### EXERCISE INSTRUCTIONS
Where does the string "pixels" appear? Copy every line of the entries below that holds it.

### DATASET ROWS
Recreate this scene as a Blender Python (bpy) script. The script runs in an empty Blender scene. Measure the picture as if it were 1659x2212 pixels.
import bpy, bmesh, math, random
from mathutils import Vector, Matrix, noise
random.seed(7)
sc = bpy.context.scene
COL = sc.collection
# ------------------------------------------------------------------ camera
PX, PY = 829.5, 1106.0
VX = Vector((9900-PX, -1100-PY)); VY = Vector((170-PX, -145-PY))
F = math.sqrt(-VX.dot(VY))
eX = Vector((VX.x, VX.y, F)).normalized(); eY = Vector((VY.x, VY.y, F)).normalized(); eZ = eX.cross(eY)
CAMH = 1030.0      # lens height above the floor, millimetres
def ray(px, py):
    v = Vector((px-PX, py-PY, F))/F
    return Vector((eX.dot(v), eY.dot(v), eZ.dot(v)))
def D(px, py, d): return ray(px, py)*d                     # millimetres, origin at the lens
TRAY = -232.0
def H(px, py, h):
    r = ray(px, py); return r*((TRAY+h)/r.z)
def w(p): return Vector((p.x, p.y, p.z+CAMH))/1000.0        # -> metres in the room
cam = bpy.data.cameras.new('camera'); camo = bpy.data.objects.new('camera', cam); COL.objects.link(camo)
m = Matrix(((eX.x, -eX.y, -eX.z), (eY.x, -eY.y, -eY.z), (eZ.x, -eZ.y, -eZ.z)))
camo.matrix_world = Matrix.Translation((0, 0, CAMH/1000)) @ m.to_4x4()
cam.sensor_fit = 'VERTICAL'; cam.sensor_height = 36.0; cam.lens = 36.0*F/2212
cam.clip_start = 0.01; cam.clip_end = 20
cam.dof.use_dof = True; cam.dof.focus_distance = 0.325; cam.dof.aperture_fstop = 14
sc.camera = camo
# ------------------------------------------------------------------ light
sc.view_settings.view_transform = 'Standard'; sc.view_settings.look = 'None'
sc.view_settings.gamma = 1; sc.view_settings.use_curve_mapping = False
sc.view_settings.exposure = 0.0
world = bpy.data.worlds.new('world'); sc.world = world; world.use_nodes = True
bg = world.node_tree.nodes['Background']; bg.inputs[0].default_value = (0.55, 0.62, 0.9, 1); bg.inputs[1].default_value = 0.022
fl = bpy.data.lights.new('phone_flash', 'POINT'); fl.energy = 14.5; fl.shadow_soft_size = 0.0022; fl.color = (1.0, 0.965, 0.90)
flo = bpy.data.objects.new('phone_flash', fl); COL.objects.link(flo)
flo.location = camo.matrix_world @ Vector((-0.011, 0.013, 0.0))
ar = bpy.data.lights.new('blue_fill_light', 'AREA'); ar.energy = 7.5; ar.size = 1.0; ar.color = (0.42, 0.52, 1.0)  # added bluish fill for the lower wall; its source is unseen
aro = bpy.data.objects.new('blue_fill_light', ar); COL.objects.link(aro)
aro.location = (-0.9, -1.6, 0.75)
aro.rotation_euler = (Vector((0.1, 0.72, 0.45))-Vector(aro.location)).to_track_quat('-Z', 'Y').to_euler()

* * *

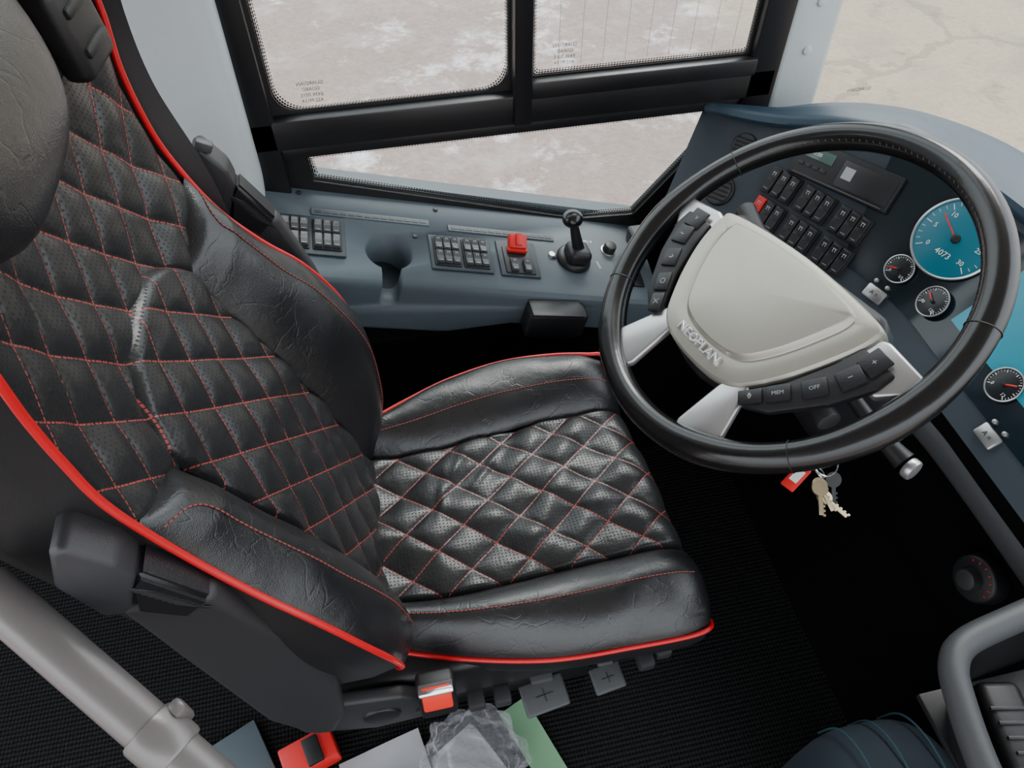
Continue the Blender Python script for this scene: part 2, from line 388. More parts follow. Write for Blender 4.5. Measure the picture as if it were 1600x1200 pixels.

* * *

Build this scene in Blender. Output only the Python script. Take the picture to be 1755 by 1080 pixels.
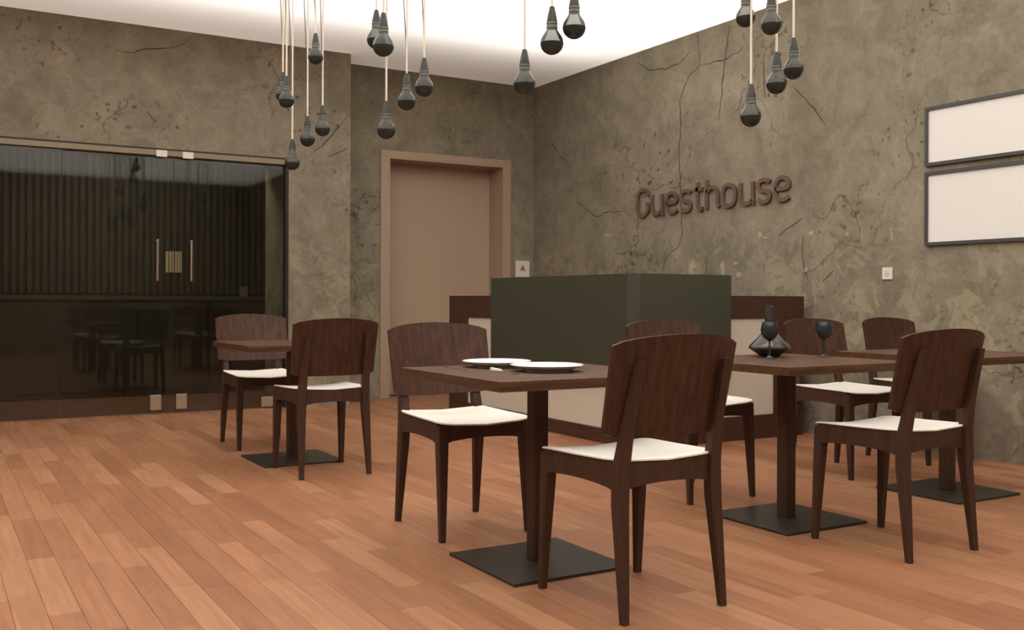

### CORRECT RESPONSE
Recreate this scene as a Blender Python (bpy) script. The script runs in an empty Blender scene. Measure the picture as if it were 1659x2212 pixels.
Continue the Blender Python script for this scene: part 2, from line 388. More parts follow. Write for Blender 4.5. Measure the picture as if it were 1600x1200 pixels.
Build this scene in Blender. Output only the Python script. Take the picture to be 1755 by 1080 pixels.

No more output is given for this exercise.